- [GIVEN EXERCISE] Output every line below exactly.

- [DATA SEGMENT]
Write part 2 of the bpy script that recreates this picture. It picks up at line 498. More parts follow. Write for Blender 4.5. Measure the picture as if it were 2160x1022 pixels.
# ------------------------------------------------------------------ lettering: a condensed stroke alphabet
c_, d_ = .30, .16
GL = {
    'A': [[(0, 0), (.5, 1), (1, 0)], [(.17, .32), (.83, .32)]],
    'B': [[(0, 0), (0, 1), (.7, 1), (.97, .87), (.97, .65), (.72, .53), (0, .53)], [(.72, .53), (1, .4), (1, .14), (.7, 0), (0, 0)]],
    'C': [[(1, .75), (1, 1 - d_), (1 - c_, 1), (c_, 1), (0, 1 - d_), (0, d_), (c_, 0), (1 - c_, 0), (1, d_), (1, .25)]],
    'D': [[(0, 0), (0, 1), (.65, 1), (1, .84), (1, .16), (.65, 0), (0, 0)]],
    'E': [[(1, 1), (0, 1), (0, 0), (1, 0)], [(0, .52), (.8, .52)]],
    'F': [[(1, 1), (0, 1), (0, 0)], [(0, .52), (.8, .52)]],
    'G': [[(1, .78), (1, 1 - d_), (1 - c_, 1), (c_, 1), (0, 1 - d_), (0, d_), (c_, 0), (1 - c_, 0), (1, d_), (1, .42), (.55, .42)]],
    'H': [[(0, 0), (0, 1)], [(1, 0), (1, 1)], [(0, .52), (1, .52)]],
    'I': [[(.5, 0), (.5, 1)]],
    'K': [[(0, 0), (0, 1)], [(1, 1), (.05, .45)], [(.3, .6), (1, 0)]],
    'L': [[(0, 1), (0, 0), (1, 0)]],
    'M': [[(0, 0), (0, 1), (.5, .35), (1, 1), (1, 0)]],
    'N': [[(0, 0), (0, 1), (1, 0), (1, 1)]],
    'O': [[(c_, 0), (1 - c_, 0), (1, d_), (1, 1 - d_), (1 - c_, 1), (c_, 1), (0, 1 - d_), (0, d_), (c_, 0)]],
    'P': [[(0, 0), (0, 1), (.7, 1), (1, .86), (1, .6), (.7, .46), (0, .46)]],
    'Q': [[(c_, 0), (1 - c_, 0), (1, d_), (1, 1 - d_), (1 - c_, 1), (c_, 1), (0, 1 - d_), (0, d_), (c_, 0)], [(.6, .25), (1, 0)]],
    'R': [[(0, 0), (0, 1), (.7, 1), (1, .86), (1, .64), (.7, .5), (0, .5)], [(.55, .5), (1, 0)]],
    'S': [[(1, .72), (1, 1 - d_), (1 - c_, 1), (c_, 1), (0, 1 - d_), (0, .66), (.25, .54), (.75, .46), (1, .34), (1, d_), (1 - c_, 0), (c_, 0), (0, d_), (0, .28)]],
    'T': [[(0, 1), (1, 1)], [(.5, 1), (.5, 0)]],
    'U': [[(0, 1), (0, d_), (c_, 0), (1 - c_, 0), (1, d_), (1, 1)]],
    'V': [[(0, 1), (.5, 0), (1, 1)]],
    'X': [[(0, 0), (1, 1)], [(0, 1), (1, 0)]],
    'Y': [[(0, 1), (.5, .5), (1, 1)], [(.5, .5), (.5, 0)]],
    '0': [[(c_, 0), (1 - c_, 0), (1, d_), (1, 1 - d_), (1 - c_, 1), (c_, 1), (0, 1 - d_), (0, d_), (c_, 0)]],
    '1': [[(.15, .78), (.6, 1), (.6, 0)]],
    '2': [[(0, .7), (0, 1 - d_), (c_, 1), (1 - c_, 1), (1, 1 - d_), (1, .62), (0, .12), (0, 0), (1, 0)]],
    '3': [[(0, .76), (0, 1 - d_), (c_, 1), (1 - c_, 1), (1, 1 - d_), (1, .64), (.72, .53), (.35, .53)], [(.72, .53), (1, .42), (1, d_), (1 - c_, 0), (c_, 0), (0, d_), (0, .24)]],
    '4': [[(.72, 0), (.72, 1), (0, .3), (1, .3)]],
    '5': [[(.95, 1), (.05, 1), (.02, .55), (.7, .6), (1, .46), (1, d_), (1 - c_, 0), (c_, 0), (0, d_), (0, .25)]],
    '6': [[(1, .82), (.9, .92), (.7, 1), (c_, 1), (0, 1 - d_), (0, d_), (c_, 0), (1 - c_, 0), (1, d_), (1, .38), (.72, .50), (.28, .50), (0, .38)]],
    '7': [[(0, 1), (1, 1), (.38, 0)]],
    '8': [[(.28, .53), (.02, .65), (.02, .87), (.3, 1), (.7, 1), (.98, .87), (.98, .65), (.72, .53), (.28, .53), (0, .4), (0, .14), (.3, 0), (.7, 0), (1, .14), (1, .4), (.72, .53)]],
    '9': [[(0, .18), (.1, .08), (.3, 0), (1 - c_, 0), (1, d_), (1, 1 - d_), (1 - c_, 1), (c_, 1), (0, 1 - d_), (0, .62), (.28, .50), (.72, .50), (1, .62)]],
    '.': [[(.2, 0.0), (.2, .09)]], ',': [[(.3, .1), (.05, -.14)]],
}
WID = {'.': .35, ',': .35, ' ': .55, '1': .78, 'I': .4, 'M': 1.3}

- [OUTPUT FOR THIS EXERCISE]
Write part 2 of the bpy script that recreates this picture. It picks up at line 498. More parts follow. Write for Blender 4.5. Measure the picture as if it were 2160x1022 pixels.
# ------------------------------------------------------------------ lettering: a condensed stroke alphabet
c_, d_ = .30, .16
GL = {
    'A': [[(0, 0), (.5, 1), (1, 0)], [(.17, .32), (.83, .32)]],
    'B': [[(0, 0), (0, 1), (.7, 1), (.97, .87), (.97, .65), (.72, .53), (0, .53)], [(.72, .53), (1, .4), (1, .14), (.7, 0), (0, 0)]],
    'C': [[(1, .75), (1, 1 - d_), (1 - c_, 1), (c_, 1), (0, 1 - d_), (0, d_), (c_, 0), (1 - c_, 0), (1, d_), (1, .25)]],
    'D': [[(0, 0), (0, 1), (.65, 1), (1, .84), (1, .16), (.65, 0), (0, 0)]],
    'E': [[(1, 1), (0, 1), (0, 0), (1, 0)], [(0, .52), (.8, .52)]],
    'F': [[(1, 1), (0, 1), (0, 0)], [(0, .52), (.8, .52)]],
    'G': [[(1, .78), (1, 1 - d_), (1 - c_, 1), (c_, 1), (0, 1 - d_), (0, d_), (c_, 0), (1 - c_, 0), (1, d_), (1, .42), (.55, .42)]],
    'H': [[(0, 0), (0, 1)], [(1, 0), (1, 1)], [(0, .52), (1, .52)]],
    'I': [[(.5, 0), (.5, 1)]],
    'K': [[(0, 0), (0, 1)], [(1, 1), (.05, .45)], [(.3, .6), (1, 0)]],
    'L': [[(0, 1), (0, 0), (1, 0)]],
    'M': [[(0, 0), (0, 1), (.5, .35), (1, 1), (1, 0)]],
    'N': [[(0, 0), (0, 1), (1, 0), (1, 1)]],
    'O': [[(c_, 0), (1 - c_, 0), (1, d_), (1, 1 - d_), (1 - c_, 1), (c_, 1), (0, 1 - d_), (0, d_), (c_, 0)]],
    'P': [[(0, 0), (0, 1), (.7, 1), (1, .86), (1, .6), (.7, .46), (0, .46)]],
    'Q': [[(c_, 0), (1 - c_, 0), (1, d_), (1, 1 - d_), (1 - c_, 1), (c_, 1), (0, 1 - d_), (0, d_), (c_, 0)], [(.6, .25), (1, 0)]],
    'R': [[(0, 0), (0, 1), (.7, 1), (1, .86), (1, .64), (.7, .5), (0, .5)], [(.55, .5), (1, 0)]],
    'S': [[(1, .72), (1, 1 - d_), (1 - c_, 1), (c_, 1), (0, 1 - d_), (0, .66), (.25, .54), (.75, .46), (1, .34), (1, d_), (1 - c_, 0), (c_, 0), (0, d_), (0, .28)]],
    'T': [[(0, 1), (1, 1)], [(.5, 1), (.5, 0)]],
    'U': [[(0, 1), (0, d_), (c_, 0), (1 - c_, 0), (1, d_), (1, 1)]],
    'V': [[(0, 1), (.5, 0), (1, 1)]],
    'X': [[(0, 0), (1, 1)], [(0, 1), (1, 0)]],
    'Y': [[(0, 1), (.5, .5), (1, 1)], [(.5, .5), (.5, 0)]],
    '0': [[(c_, 0), (1 - c_, 0), (1, d_), (1, 1 - d_), (1 - c_, 1), (c_, 1), (0, 1 - d_), (0, d_), (c_, 0)]],
    '1': [[(.15, .78), (.6, 1), (.6, 0)]],
    '2': [[(0, .7), (0, 1 - d_), (c_, 1), (1 - c_, 1), (1, 1 - d_), (1, .62), (0, .12), (0, 0), (1, 0)]],
    '3': [[(0, .76), (0, 1 - d_), (c_, 1), (1 - c_, 1), (1, 1 - d_), (1, .64), (.72, .53), (.35, .53)], [(.72, .53), (1, .42), (1, d_), (1 - c_, 0), (c_, 0), (0, d_), (0, .24)]],
    '4': [[(.72, 0), (.72, 1), (0, .3), (1, .3)]],
    '5': [[(.95, 1), (.05, 1), (.02, .55), (.7, .6), (1, .46), (1, d_), (1 - c_, 0), (c_, 0), (0, d_), (0, .25)]],
    '6': [[(1, .82), (.9, .92), (.7, 1), (c_, 1), (0, 1 - d_), (0, d_), (c_, 0), (1 - c_, 0), (1, d_), (1, .38), (.72, .50), (.28, .50), (0, .38)]],
    '7': [[(0, 1), (1, 1), (.38, 0)]],
    '8': [[(.28, .53), (.02, .65), (.02, .87), (.3, 1), (.7, 1), (.98, .87), (.98, .65), (.72, .53), (.28, .53), (0, .4), (0, .14), (.3, 0), (.7, 0), (1, .14), (1, .4), (.72, .53)]],
    '9': [[(0, .18), (.1, .08), (.3, 0), (1 - c_, 0), (1, d_), (1, 1 - d_), (1 - c_, 1), (c_, 1), (0, 1 - d_), (0, .62), (.28, .50), (.72, .50), (1, .62)]],
    '.': [[(.2, 0.0), (.2, .09)]], ',': [[(.3, .1), (.05, -.14)]],
}
WID = {'.': .35, ',': .35, ' ': .55, '1': .78, 'I': .4, 'M': 1.3}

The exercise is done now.